In Basilicon Doron James characterised the Scottish Reformation as ‘inordinate’ and ‘not proceeding from the prince’s order’. Many of his actions, such as his steady re-establishment of Scottish episcopacy after 1596, were designed to lead the kirk into greater harmony with the English church as well as increasing royal control.

James believed that monarchy was divinely ordained, and he held that the apostles themselves instituted bishops in the early church.

He supported the English Church as he found it under Whitgift: largely Calvinist in doctrine but episcopal in organisation. The Scots, however, regarded their kirk as setting a purer example of Reformation as well as contributing to their distinctive nationhood. In 1604 in deference to Scottish anxieties, messengers from James assured the commissioners of the General Assembly that a union of churches was not part of the agenda of Union. The Parliament held later that year in Edinburgh passed an act excluding the kirk from the scope of the Union commissioners. Even so, there were rumours around the time of Bancroft’s promotion to the see of Canterbury in October 1604 that the king would have liked to make him Primate of Great Britain, not just England, but held back for fear of offending the Scots.
– Pauline Croft: "King James", Palgrave Macmillan: Basingstoke, New York, 2003.

But that means that the church itself is meant in his opinions on apostolic succession, not the kingship – although they are related in struggling for power and 'purity'. (– Cf Kenneth Fincham & Peter Lake: "The Ecclesiastical Policy of King James I", Journal of British Studies, Vol. 24, No. 2, Politics and Religion in the Early Seventeenth Century: New Voices, 1985), pp. 169-207.)

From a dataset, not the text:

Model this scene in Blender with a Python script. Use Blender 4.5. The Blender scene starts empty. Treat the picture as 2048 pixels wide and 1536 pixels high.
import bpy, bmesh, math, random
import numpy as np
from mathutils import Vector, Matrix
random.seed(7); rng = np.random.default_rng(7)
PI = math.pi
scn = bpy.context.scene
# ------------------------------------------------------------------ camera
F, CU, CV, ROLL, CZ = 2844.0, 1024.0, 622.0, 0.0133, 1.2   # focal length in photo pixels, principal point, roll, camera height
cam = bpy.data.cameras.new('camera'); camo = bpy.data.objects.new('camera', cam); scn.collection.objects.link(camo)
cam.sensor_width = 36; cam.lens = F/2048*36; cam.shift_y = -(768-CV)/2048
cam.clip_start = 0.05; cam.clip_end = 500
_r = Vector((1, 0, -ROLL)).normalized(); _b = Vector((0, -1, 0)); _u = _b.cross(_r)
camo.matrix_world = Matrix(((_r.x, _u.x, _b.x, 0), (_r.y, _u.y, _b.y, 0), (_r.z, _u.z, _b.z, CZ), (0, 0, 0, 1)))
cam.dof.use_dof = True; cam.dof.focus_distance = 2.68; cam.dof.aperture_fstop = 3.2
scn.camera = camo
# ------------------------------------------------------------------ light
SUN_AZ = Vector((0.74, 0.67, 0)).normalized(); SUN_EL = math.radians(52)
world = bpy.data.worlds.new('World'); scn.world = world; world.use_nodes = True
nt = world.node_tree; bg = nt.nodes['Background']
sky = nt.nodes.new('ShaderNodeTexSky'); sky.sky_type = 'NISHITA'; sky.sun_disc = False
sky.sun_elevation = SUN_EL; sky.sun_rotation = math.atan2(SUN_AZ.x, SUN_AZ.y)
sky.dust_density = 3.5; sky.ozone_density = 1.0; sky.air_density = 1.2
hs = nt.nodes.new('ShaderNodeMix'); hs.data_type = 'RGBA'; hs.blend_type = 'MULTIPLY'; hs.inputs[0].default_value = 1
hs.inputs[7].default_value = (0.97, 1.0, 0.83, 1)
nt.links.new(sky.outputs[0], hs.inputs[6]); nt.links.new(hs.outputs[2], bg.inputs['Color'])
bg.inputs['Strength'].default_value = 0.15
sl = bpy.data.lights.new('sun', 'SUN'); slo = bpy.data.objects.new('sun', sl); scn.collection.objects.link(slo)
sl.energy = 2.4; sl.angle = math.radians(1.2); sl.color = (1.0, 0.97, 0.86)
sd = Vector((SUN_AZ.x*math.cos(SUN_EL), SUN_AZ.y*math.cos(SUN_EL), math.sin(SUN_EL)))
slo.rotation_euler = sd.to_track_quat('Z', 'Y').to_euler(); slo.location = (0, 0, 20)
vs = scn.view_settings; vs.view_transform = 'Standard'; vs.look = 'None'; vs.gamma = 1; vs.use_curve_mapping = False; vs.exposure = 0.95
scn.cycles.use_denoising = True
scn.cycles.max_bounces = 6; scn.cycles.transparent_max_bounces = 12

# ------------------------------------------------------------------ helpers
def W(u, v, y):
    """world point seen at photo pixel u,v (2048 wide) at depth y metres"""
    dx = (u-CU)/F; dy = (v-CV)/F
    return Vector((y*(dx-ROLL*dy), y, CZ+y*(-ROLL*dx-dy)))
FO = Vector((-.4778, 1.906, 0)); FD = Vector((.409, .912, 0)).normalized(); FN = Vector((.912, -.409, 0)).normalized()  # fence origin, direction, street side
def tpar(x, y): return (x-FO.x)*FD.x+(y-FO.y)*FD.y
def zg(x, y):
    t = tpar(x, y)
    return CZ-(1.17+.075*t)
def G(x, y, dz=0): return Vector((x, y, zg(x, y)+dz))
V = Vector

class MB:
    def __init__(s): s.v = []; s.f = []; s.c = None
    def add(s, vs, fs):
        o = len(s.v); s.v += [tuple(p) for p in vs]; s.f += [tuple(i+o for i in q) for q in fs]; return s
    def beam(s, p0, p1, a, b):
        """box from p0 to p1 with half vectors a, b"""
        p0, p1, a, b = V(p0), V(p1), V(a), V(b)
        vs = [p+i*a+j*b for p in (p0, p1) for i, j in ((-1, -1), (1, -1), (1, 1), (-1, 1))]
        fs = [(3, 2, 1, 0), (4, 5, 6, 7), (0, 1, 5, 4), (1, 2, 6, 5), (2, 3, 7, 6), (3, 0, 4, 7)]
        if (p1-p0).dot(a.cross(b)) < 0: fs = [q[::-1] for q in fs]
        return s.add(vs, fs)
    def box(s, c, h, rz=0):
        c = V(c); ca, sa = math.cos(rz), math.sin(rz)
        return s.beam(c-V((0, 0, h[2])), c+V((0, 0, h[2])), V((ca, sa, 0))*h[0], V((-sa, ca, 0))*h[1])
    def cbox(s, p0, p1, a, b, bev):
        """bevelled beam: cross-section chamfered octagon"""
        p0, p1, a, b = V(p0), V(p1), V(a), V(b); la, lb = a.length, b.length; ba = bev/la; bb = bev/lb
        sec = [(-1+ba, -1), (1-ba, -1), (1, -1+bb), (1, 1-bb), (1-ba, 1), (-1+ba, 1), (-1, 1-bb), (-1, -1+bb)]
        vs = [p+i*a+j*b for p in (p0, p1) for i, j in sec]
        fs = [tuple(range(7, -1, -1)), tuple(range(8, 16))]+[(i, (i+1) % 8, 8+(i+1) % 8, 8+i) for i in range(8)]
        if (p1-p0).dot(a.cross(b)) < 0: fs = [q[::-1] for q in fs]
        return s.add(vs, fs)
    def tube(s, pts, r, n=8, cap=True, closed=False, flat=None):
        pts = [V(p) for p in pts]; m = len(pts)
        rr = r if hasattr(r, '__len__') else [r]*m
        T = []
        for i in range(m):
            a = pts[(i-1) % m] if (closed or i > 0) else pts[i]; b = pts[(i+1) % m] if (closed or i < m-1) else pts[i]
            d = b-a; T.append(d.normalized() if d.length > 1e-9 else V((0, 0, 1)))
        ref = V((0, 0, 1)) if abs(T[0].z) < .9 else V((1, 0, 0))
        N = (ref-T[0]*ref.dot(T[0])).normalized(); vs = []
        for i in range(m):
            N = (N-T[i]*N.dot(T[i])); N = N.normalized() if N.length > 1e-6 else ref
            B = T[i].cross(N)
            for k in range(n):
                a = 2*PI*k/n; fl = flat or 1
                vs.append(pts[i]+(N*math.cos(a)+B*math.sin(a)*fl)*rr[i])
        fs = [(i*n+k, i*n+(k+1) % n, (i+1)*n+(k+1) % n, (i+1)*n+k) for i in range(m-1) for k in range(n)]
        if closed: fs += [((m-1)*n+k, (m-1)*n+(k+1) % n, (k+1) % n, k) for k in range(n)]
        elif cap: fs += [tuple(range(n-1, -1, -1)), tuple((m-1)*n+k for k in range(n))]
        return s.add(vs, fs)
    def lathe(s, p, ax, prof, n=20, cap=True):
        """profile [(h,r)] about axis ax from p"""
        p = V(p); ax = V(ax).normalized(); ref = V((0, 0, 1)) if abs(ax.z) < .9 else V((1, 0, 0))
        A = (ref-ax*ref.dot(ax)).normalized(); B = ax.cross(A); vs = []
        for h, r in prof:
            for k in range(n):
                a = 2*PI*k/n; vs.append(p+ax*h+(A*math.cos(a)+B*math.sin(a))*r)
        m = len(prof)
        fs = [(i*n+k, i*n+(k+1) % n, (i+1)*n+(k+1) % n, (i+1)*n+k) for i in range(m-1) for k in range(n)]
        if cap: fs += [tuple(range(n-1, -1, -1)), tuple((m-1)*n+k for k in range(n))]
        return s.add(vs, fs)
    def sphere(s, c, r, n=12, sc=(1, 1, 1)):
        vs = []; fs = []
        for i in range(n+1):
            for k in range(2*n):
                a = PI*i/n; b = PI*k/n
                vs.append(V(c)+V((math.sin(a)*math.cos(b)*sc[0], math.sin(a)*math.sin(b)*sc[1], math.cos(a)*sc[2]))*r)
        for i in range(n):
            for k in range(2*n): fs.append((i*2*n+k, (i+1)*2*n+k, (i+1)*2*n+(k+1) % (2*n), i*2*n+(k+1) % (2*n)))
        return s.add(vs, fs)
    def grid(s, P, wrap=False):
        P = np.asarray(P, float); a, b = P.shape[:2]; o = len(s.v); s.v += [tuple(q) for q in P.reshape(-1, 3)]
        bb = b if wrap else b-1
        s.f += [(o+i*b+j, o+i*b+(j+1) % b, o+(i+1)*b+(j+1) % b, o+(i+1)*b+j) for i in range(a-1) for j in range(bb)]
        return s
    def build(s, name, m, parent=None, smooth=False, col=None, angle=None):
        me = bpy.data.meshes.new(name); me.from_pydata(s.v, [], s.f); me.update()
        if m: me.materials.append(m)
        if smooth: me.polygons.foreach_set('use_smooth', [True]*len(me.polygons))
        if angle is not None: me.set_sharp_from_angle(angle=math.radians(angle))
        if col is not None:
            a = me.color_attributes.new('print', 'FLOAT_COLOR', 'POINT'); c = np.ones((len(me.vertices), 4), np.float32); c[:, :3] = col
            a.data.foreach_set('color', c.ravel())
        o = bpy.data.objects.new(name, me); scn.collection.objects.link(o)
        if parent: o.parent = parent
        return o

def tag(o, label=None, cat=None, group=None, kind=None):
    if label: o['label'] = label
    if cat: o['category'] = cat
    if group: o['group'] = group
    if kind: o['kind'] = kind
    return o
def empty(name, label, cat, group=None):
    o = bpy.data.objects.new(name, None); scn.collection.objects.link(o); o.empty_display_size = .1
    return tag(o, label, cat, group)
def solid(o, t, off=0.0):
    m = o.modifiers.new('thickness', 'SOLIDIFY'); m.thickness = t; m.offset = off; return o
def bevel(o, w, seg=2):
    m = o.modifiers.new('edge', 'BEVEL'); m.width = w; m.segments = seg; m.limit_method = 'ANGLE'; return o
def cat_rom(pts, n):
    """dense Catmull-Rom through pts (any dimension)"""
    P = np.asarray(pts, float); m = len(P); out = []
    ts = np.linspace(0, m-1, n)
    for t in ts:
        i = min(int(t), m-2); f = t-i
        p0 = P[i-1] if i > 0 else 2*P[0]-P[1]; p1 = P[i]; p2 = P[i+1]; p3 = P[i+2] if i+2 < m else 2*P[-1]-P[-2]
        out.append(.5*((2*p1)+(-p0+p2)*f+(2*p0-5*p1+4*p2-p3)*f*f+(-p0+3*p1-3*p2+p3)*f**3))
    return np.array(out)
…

The introduction to a collection of his political writings makes this more clear:

Of these opinions the doctrine of legitimism was among the most important. Allegiance, he says, is due not only to the reigning king, but also to his

"lawfull heires and posterity, the lineall succession of crowns being begun among the people of God, and happily continued in diuers christian commonwealths … For, as hee is their heritable ouer-lord, and so by birth, not by any right in the coronation, commeth to his crowne, it is a like vnlawful (the crowne euer standing full) to displace him that succeedeth thereto, as to eiect the former: For at the very moment of the expiring of the king reigning, the nearest and lawful heire entreth in his place: And so to refuse him, or intrude another, is not to holde out vncomming in, but to expell and put out their righteous King."

"But if God giue you not succession," he warns his son, " defraud neuer the nearest by right, whatsoeuer conceit yee haue of the person: For Kingdomes are euer at Gods disposition, and in that case we are but liue-rentars, lying no more in the Kings, nor peoples hands to dispossesse the righteous heire."

In the speech from the throne opening his first English Parliament, James insisted upon the same point, and could have found little to quarrel with in Parliament's answer, "That immediately upon the Dissolution and Decease of Elizabeth late Queen of England, the Imperial Crown of the Realm of England, and of all the Kingdoms, Dominions and Rights belonging to the same, did by inherent Birthright, and lawful and undoubted Succession, descend and come to your most excellent Majesty, as being lineally, justly and lawfully, next and sole Heir of the Blood Royal of this Realm."

James, of course, was not unaware that his right though divine and heritable, could be traced to a historical beginning. How was he then to distinguish between his ancestors' acquisition of the Crown from which all his own rights flowed, and the mere de facto sovereignty of any usurper?

Here the analogy of private property again proved useful. Conquest is to be distinguished from usurpation; the conqueror is in much the same position as one who acquires title by occupatio; and quod … nullius est, id ratione naturali occupanti conceditur. But Scotland, and England as well, was conquered by James's ancestors. Thus their right to the realm is nothing less than an absolute ownership, and neither the people nor anyone else can have any rights in what is solely theirs; neither can the people by laws of their own making interfere with the owners' enjoyment of what is theirs alone."